Searching for a North Star Metric For B2B SaaS

What’s the right North Star Metric (NSM) for my new role at Signal Sciences? In this post I evaluate different candisdates and their pros and cons. One of the challenges with introducing a NSM at this stage in the company’s lifecycle (5 years in) is that some of the data that I would need to introduce a new metric would not be available back to the company’s origin.

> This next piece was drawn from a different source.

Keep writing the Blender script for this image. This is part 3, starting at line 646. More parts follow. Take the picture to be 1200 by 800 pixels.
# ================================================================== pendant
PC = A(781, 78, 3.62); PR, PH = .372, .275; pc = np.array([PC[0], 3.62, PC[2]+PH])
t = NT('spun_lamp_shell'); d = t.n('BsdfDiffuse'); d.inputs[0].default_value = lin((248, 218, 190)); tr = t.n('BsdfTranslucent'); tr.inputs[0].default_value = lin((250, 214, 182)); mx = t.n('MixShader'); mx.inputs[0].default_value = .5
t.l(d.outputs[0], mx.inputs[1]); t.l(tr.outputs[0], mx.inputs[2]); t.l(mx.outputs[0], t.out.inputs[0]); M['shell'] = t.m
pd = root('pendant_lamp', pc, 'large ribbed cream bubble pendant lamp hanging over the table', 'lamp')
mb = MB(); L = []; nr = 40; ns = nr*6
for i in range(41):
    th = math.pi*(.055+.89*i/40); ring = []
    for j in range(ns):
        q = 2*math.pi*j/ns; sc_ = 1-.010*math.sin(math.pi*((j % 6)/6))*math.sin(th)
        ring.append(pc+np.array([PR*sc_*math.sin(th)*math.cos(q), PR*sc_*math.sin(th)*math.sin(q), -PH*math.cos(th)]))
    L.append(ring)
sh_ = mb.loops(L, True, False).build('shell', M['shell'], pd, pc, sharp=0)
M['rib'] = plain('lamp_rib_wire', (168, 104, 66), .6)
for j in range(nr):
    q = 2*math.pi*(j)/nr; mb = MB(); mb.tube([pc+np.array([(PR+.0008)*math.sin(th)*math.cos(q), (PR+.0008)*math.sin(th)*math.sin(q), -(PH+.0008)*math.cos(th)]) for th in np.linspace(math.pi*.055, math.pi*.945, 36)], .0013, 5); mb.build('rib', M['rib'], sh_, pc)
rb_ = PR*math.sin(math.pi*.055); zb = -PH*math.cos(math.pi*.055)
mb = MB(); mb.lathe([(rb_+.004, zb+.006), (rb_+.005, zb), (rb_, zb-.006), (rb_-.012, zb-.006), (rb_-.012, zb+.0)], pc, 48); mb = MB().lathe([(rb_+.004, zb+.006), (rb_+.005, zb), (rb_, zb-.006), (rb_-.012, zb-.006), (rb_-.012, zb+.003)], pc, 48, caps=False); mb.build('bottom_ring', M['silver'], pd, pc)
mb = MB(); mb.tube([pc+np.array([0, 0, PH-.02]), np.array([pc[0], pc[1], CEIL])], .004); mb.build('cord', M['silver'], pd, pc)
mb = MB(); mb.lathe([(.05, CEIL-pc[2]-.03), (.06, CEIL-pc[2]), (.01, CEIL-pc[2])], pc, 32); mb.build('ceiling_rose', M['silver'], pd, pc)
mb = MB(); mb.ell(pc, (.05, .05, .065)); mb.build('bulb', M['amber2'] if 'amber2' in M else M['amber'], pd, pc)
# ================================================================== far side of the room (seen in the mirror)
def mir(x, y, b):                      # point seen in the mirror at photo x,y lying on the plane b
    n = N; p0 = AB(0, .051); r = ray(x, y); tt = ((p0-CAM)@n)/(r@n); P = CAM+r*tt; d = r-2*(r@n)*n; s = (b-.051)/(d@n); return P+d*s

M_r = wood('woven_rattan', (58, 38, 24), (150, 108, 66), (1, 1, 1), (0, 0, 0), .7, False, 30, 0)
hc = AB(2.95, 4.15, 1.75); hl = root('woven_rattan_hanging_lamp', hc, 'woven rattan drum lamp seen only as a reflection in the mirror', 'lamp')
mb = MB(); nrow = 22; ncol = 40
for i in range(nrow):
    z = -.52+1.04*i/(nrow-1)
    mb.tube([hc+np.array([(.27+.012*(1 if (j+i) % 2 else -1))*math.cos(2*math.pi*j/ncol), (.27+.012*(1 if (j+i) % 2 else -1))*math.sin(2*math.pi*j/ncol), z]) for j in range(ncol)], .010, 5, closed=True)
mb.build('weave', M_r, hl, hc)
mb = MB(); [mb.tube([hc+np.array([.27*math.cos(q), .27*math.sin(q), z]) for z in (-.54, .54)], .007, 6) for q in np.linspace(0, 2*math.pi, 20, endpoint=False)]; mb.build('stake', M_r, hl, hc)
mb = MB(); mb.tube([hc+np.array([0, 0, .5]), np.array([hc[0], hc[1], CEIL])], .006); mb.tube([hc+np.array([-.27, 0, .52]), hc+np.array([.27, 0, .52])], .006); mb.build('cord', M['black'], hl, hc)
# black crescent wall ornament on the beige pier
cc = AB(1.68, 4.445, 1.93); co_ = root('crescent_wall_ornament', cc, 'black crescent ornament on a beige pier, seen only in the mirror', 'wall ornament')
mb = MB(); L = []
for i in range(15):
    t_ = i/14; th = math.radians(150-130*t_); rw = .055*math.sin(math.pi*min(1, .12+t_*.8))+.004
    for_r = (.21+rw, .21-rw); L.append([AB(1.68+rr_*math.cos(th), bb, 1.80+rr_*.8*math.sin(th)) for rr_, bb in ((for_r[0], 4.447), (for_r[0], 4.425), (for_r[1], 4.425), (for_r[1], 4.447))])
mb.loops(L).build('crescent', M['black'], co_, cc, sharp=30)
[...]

Some candidate metrics (in broad categories) that I’m thinking through now:

  • Revenue (or some variant like ARR/MRR) – one of the challenges with using revenue as the NSM is that for a sales-led GTM as is typical of B2B SaaS, revenue is a lagging indicator of product market fit, or even GTM Fit. And the longer the sales cycle, the longer the lag. This makes the feedback loop very challenging to manage as it becomes unnecessarily long and there are many variables that can drive revenue besides what’s going into the product.
  • Pipeline – this is a leading indicator of revenue but I feel is more driven by marketing effectiveness and demand generation rather than the actual product, especially in a GTM model that is sales led. If the GTM motion is more product or even marketing led this seems like it would make sense as an area to optimize but seems a bit removed from anything I can influence as a PM other than to providing marketing with positioning/talk points.
  • infrastructure Usage (i.e. traffic volume, requests, requests per second, hours)- Usage of a product can be a good metric, but for infrastructure centric products (like CDN or WAF), usage isn’t the best metric since I don’t really have much of an impact on overall usage consumption of my infrastructure. If, for example, Fox live streams the Super Bowl using my infrastructure, I’ll see a spike in usage. However, I have no control as a PM over when the Super Bowl occurs, how many people are going to watch it, or whether or not my customers buy licensing rights. Using Usage as a NSM seems a bit dangerously close to a vanity metric:
  • Product Adoption – Product adoption (i.e. attach rate, penetration rate, # of net adds, etc) is a metric that I have used before as a NSM. The reason that I like adoption as a metric is because it is something that is broad enough to apply to multiple products, features, and categories. Also, it is often easy to measure since most features are behind user configurations or feature flags. Finally, it does feel a bit like a metric that product management can actually influence through optimization of on boarding flows, off boarding flows, ease of use improvements, and sales enablement.
  • Consumer/User usage – (MAUs, DAUs, time on site) these metrics are essential for consumer properties or ad supported businesses where engagement with the product is directly linked to monetization or retention. However I struggle to connect this type of metric to Infrastructure products which are typically set it and forget it type of experiences, and where a good experience is where users don’t actually need to use any UX or Portal. That said, I suspect that increased user usage of these types of portals is actually a positive thing, since users are making it part of their workflow and process.
  • Events/ milestones (signed up, turned on, turned off, first install, etc). These metrics seem to be helpful in that they are related to “aha!” Moments in a product. And the more of these a user experiences, the more likely they are to convert / less likely to churn. This is just a hypothesis, I don’t have any data to support this and it also requires a degree of maturity in data analytics capabilities such as event tracking that is closely linked to the product.
  • Customer Churn – this feels like the right metric to measure retention for b2b SaaS. Typically I’ve seen this measured in number of customers or net adds/losses per month. However I was I introduced to a new concept recently of Revenue retention / churn which is the expected revenue that a customer will pay you in the next period as a percentage over the current period.